** START Information shown **
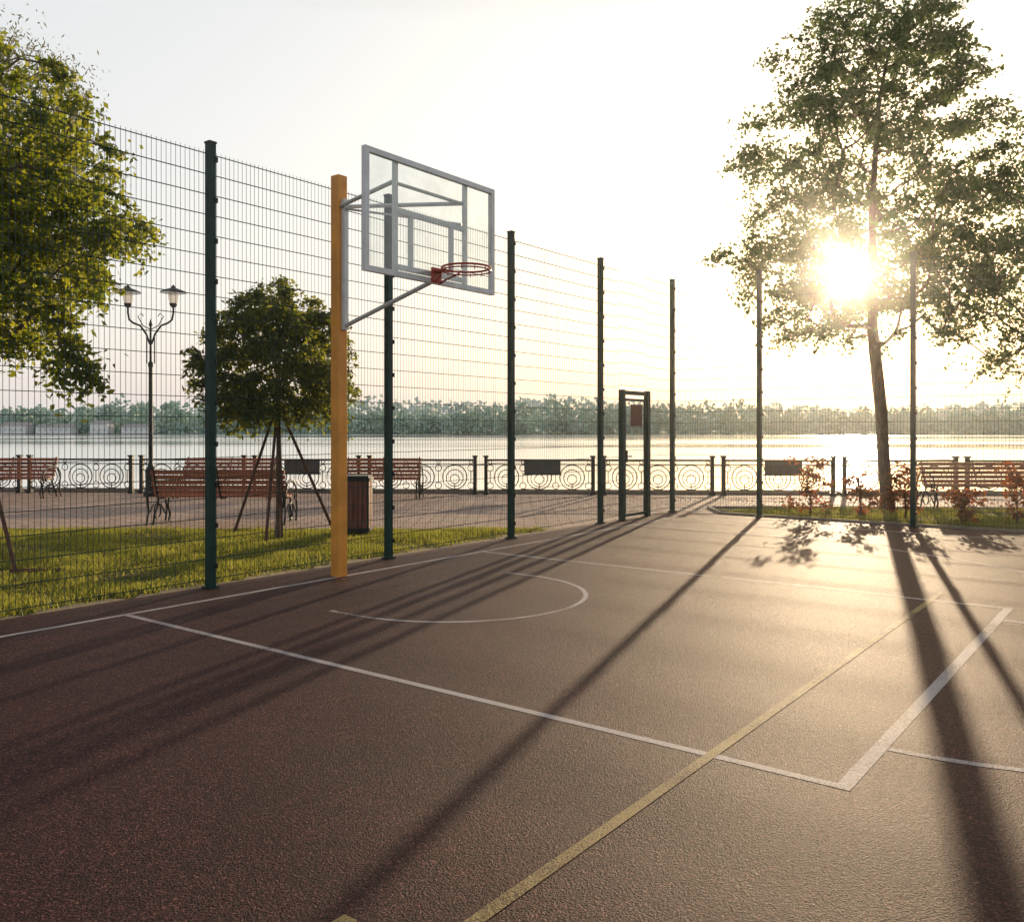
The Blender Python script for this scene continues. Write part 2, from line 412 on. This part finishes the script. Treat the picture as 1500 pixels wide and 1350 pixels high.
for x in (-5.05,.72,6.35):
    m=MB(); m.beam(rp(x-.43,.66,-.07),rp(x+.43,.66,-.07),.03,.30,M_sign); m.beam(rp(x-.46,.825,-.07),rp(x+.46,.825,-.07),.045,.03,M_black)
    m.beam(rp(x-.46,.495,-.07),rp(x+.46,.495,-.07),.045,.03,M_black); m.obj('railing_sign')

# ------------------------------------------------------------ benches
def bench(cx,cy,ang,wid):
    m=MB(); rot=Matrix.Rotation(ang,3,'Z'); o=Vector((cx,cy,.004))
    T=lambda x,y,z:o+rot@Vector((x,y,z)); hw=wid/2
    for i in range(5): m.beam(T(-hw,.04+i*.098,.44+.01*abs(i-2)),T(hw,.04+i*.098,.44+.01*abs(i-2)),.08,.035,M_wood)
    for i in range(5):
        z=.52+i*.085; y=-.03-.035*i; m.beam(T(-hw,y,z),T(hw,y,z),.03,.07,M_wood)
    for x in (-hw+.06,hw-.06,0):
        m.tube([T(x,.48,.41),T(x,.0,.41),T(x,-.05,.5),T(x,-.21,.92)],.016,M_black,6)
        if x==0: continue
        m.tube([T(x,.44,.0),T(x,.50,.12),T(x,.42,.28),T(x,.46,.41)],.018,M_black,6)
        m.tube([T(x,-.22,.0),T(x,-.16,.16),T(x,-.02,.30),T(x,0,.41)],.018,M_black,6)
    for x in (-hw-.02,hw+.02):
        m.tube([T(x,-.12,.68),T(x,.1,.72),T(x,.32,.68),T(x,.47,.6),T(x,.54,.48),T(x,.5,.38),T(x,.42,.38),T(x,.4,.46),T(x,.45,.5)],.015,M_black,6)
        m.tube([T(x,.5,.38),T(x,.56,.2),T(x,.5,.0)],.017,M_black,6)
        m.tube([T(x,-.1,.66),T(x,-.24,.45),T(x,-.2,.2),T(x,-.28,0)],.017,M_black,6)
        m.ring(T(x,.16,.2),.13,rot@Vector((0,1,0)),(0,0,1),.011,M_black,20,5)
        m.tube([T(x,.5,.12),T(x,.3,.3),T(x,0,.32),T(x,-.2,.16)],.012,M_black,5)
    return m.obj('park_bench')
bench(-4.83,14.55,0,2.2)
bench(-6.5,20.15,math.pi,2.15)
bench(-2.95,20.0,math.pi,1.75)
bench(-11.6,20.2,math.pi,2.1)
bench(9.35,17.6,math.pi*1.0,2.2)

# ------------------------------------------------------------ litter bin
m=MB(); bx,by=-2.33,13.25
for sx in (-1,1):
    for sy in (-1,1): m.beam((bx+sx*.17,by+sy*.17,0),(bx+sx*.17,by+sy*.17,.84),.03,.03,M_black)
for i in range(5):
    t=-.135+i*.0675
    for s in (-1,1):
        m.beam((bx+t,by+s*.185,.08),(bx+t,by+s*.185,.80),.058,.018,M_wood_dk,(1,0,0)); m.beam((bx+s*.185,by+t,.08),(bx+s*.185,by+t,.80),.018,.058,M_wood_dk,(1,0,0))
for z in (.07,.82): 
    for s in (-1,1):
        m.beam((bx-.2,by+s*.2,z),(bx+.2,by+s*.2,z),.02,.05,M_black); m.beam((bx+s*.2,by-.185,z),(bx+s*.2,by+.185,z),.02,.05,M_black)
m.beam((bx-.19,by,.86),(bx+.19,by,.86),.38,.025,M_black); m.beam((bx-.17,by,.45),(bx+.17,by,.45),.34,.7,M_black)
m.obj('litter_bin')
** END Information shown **
▶ Task to carry out
Pictures excluded, quote all the data above exactly.

▶ Solution to this task
The Blender Python script for this scene continues. Write part 2, from line 412 on. This part finishes the script. Treat the picture as 1500 pixels wide and 1350 pixels high.
for x in (-5.05,.72,6.35):
    m=MB(); m.beam(rp(x-.43,.66,-.07),rp(x+.43,.66,-.07),.03,.30,M_sign); m.beam(rp(x-.46,.825,-.07),rp(x+.46,.825,-.07),.045,.03,M_black)
    m.beam(rp(x-.46,.495,-.07),rp(x+.46,.495,-.07),.045,.03,M_black); m.obj('railing_sign')

# ------------------------------------------------------------ benches
def bench(cx,cy,ang,wid):
    m=MB(); rot=Matrix.Rotation(ang,3,'Z'); o=Vector((cx,cy,.004))
    T=lambda x,y,z:o+rot@Vector((x,y,z)); hw=wid/2
    for i in range(5): m.beam(T(-hw,.04+i*.098,.44+.01*abs(i-2)),T(hw,.04+i*.098,.44+.01*abs(i-2)),.08,.035,M_wood)
    for i in range(5):
        z=.52+i*.085; y=-.03-.035*i; m.beam(T(-hw,y,z),T(hw,y,z),.03,.07,M_wood)
    for x in (-hw+.06,hw-.06,0):
        m.tube([T(x,.48,.41),T(x,.0,.41),T(x,-.05,.5),T(x,-.21,.92)],.016,M_black,6)
        if x==0: continue
        m.tube([T(x,.44,.0),T(x,.50,.12),T(x,.42,.28),T(x,.46,.41)],.018,M_black,6)
        m.tube([T(x,-.22,.0),T(x,-.16,.16),T(x,-.02,.30),T(x,0,.41)],.018,M_black,6)
    for x in (-hw-.02,hw+.02):
        m.tube([T(x,-.12,.68),T(x,.1,.72),T(x,.32,.68),T(x,.47,.6),T(x,.54,.48),T(x,.5,.38),T(x,.42,.38),T(x,.4,.46),T(x,.45,.5)],.015,M_black,6)
        m.tube([T(x,.5,.38),T(x,.56,.2),T(x,.5,.0)],.017,M_black,6)
        m.tube([T(x,-.1,.66),T(x,-.24,.45),T(x,-.2,.2),T(x,-.28,0)],.017,M_black,6)
        m.ring(T(x,.16,.2),.13,rot@Vector((0,1,0)),(0,0,1),.011,M_black,20,5)
        m.tube([T(x,.5,.12),T(x,.3,.3),T(x,0,.32),T(x,-.2,.16)],.012,M_black,5)
    return m.obj('park_bench')
bench(-4.83,14.55,0,2.2)
bench(-6.5,20.15,math.pi,2.15)
bench(-2.95,20.0,math.pi,1.75)
bench(-11.6,20.2,math.pi,2.1)
bench(9.35,17.6,math.pi*1.0,2.2)

# ------------------------------------------------------------ litter bin
m=MB(); bx,by=-2.33,13.25
for sx in (-1,1):
    for sy in (-1,1): m.beam((bx+sx*.17,by+sy*.17,0),(bx+sx*.17,by+sy*.17,.84),.03,.03,M_black)
for i in range(5):
    t=-.135+i*.0675
    for s in (-1,1):
        m.beam((bx+t,by+s*.185,.08),(bx+t,by+s*.185,.80),.058,.018,M_wood_dk,(1,0,0)); m.beam((bx+s*.185,by+t,.08),(bx+s*.185,by+t,.80),.018,.058,M_wood_dk,(1,0,0))
for z in (.07,.82): 
    for s in (-1,1):
        m.beam((bx-.2,by+s*.2,z),(bx+.2,by+s*.2,z),.02,.05,M_black); m.beam((bx+s*.2,by-.185,z),(bx+s*.2,by+.185,z),.02,.05,M_black)
m.beam((bx-.19,by,.86),(bx+.19,by,.86),.38,.025,M_black); m.beam((bx-.17,by,.45),(bx+.17,by,.45),.34,.7,M_black)
m.obj('litter_bin')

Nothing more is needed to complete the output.